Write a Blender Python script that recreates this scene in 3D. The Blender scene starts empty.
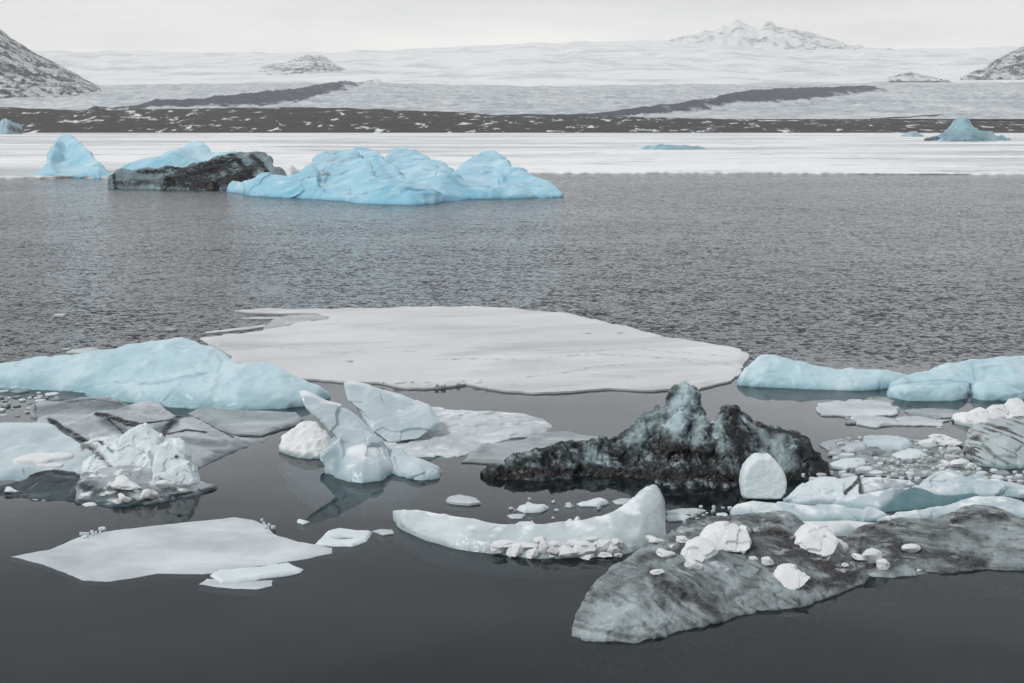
import bpy, bmesh, math, random
import numpy as np
from mathutils import Vector
from mathutils.bvhtree import BVHTree
from mathutils.geometry import delaunay_2d_cdt

random.seed(7)
RNG = np.random.default_rng(11)
SC = bpy.context.scene
COL = SC.collection

# ------------------------------------------------------------------ camera model
H, F, HOR = 8.0, 1200.0, 126.0
PITCH = math.atan((341.5 - HOR) / F)
CP, SP = math.cos(PITCH), math.sin(PITCH)


def ray(px, py):
    vx = (np.asarray(px, float) - 512) / F
    vy = (341.5 - np.asarray(py, float)) / F
    return vx, CP + vy * SP, -SP + vy * CP


def gD(px, py, z=0.0):
    """ground distance of the pixel on the level z"""
    dx, dy, dz = ray(px, py)
    return dy * (z - H) / dz


def at_D(px, py, D):
    dx, dy, dz = ray(px, py)
    t = D / dy
    return t * dx, D + 0 * t, H + t * dz


def x_of(px, D, z):
    return (np.asarray(px, float) - 512) / F * (D * CP + (H - z) * SP)


def proj(V):
    dep = V[:, 1] * CP - (V[:, 2] - H) * SP
    up = V[:, 1] * SP + (V[:, 2] - H) * CP
    return 512 + F * V[:, 0] / dep, 341.5 - F * up / dep


# ------------------------------------------------------------------ noise in numpy
_G = np.random.default_rng(5).normal(size=(256, 3))
_G /= np.linalg.norm(_G, axis=1)[:, None]


def _hash(ix, iy, iz, seed):
    h = (ix.astype(np.int64) * 73856093) ^ (iy.astype(np.int64) * 19349663) ^ (iz.astype(np.int64) * 83492791) ^ (seed * 2654435)
    h = (h ^ (h >> 13)) * 1274126177
    return ((h ^ (h >> 16)) & 0x7fffffff)


def perlin(P, seed=0):
    I = np.floor(P).astype(np.int64)
    f = P - I
    w = f * f * f * (f * (f * 6 - 15) + 10)
    out = np.zeros(len(P))
    for dx in (0, 1):
        for dy in (0, 1):
            for dz in (0, 1):
                g = _G[_hash(I[:, 0] + dx, I[:, 1] + dy, I[:, 2] + dz, seed) & 255]
                d = np.sum(g * (f - (dx, dy, dz)), axis=1)
                ww = (w[:, 0] if dx else 1 - w[:, 0]) * (w[:, 1] if dy else 1 - w[:, 1]) * (w[:, 2] if dz else 1 - w[:, 2])
                out += ww * d
    return out * 1.6


def fbm(P, scale, octs=4, seed=0, gain=.5, ridged=False):
    s, a, out, tot = scale, 1.0, 0.0, 0.0
    for k in range(octs):
        n = perlin(P * s + 17.3 * k, seed + k)
        if ridged:
            n = 1 - 2 * np.abs(n)
        out = out + a * n
        tot += a
        a *= gain
        s = s * 2.03
    return out / tot


def worley(P, seed=0):
    I = np.floor(P).astype(np.int64)
    f = P - I
    d1 = np.full(len(P), 9.0)
    cid = np.zeros(len(P), np.int64)
    for dx in (-1, 0, 1):
        for dy in (-1, 0, 1):
            for dz in (-1, 0, 1):
                h = _hash(I[:, 0] + dx, I[:, 1] + dy, I[:, 2] + dz, seed)
                o = np.stack([(h & 1023) / 1023, ((h >> 10) & 1023) / 1023, ((h >> 20) & 1023) / 1023], 1)
                d = np.sqrt(np.sum((o + (dx, dy, dz) - f) ** 2, axis=1))
                m = d < d1
                d1[m] = d[m]
                cid[m] = h[m]
    return d1, (cid & 0xffff) / 65535.0


def sstep(a, b, x):
    t = np.clip((x - a) / (b - a), 0, 1)
    return t * t * (3 - 2 * t)


def in_poly(x, y, P):
    c = False
    for (ax, ay), (bx, by) in zip(P, P[1:] + P[:1]):
        if (ay > y) != (by > y) and x < (bx - ax) * (y - ay) / (by - ay) + ax:
            c = not c
    return c


def pts(s):
    """'x,y x,y ...' -> list of pairs"""
    return [tuple(float(v) for v in q.split(',')) for q in s.split()]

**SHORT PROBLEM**
Output the data above without changes, apart from leaving out the pictures.

**FINISHED ANSWER**
Write a Blender Python script that recreates this scene in 3D. The Blender scene starts empty.
import bpy, bmesh, math, random
import numpy as np
from mathutils import Vector
from mathutils.bvhtree import BVHTree
from mathutils.geometry import delaunay_2d_cdt

random.seed(7)
RNG = np.random.default_rng(11)
SC = bpy.context.scene
COL = SC.collection

# ------------------------------------------------------------------ camera model
H, F, HOR = 8.0, 1200.0, 126.0
PITCH = math.atan((341.5 - HOR) / F)
CP, SP = math.cos(PITCH), math.sin(PITCH)


def ray(px, py):
    vx = (np.asarray(px, float) - 512) / F
    vy = (341.5 - np.asarray(py, float)) / F
    return vx, CP + vy * SP, -SP + vy * CP


def gD(px, py, z=0.0):
    """ground distance of the pixel on the level z"""
    dx, dy, dz = ray(px, py)
    return dy * (z - H) / dz


def at_D(px, py, D):
    dx, dy, dz = ray(px, py)
    t = D / dy
    return t * dx, D + 0 * t, H + t * dz


def x_of(px, D, z):
    return (np.asarray(px, float) - 512) / F * (D * CP + (H - z) * SP)


def proj(V):
    dep = V[:, 1] * CP - (V[:, 2] - H) * SP
    up = V[:, 1] * SP + (V[:, 2] - H) * CP
    return 512 + F * V[:, 0] / dep, 341.5 - F * up / dep


# ------------------------------------------------------------------ noise in numpy
_G = np.random.default_rng(5).normal(size=(256, 3))
_G /= np.linalg.norm(_G, axis=1)[:, None]


def _hash(ix, iy, iz, seed):
    h = (ix.astype(np.int64) * 73856093) ^ (iy.astype(np.int64) * 19349663) ^ (iz.astype(np.int64) * 83492791) ^ (seed * 2654435)
    h = (h ^ (h >> 13)) * 1274126177
    return ((h ^ (h >> 16)) & 0x7fffffff)


def perlin(P, seed=0):
    I = np.floor(P).astype(np.int64)
    f = P - I
    w = f * f * f * (f * (f * 6 - 15) + 10)
    out = np.zeros(len(P))
    for dx in (0, 1):
        for dy in (0, 1):
            for dz in (0, 1):
                g = _G[_hash(I[:, 0] + dx, I[:, 1] + dy, I[:, 2] + dz, seed) & 255]
                d = np.sum(g * (f - (dx, dy, dz)), axis=1)
                ww = (w[:, 0] if dx else 1 - w[:, 0]) * (w[:, 1] if dy else 1 - w[:, 1]) * (w[:, 2] if dz else 1 - w[:, 2])
                out += ww * d
    return out * 1.6


def fbm(P, scale, octs=4, seed=0, gain=.5, ridged=False):
    s, a, out, tot = scale, 1.0, 0.0, 0.0
    for k in range(octs):
        n = perlin(P * s + 17.3 * k, seed + k)
        if ridged:
            n = 1 - 2 * np.abs(n)
        out = out + a * n
        tot += a
        a *= gain
        s = s * 2.03
    return out / tot


def worley(P, seed=0):
    I = np.floor(P).astype(np.int64)
    f = P - I
    d1 = np.full(len(P), 9.0)
    cid = np.zeros(len(P), np.int64)
    for dx in (-1, 0, 1):
        for dy in (-1, 0, 1):
            for dz in (-1, 0, 1):
                h = _hash(I[:, 0] + dx, I[:, 1] + dy, I[:, 2] + dz, seed)
                o = np.stack([(h & 1023) / 1023, ((h >> 10) & 1023) / 1023, ((h >> 20) & 1023) / 1023], 1)
                d = np.sqrt(np.sum((o + (dx, dy, dz) - f) ** 2, axis=1))
                m = d < d1
                d1[m] = d[m]
                cid[m] = h[m]
    return d1, (cid & 0xffff) / 65535.0


def sstep(a, b, x):
    t = np.clip((x - a) / (b - a), 0, 1)
    return t * t * (3 - 2 * t)


def in_poly(x, y, P):
    c = False
    for (ax, ay), (bx, by) in zip(P, P[1:] + P[:1]):
        if (ay > y) != (by > y) and x < (bx - ax) * (y - ay) / (by - ay) + ax:
            c = not c
    return c


def pts(s):
    """'x,y x,y ...' -> list of pairs"""
    return [tuple(float(v) for v in q.split(',')) for q in s.split()]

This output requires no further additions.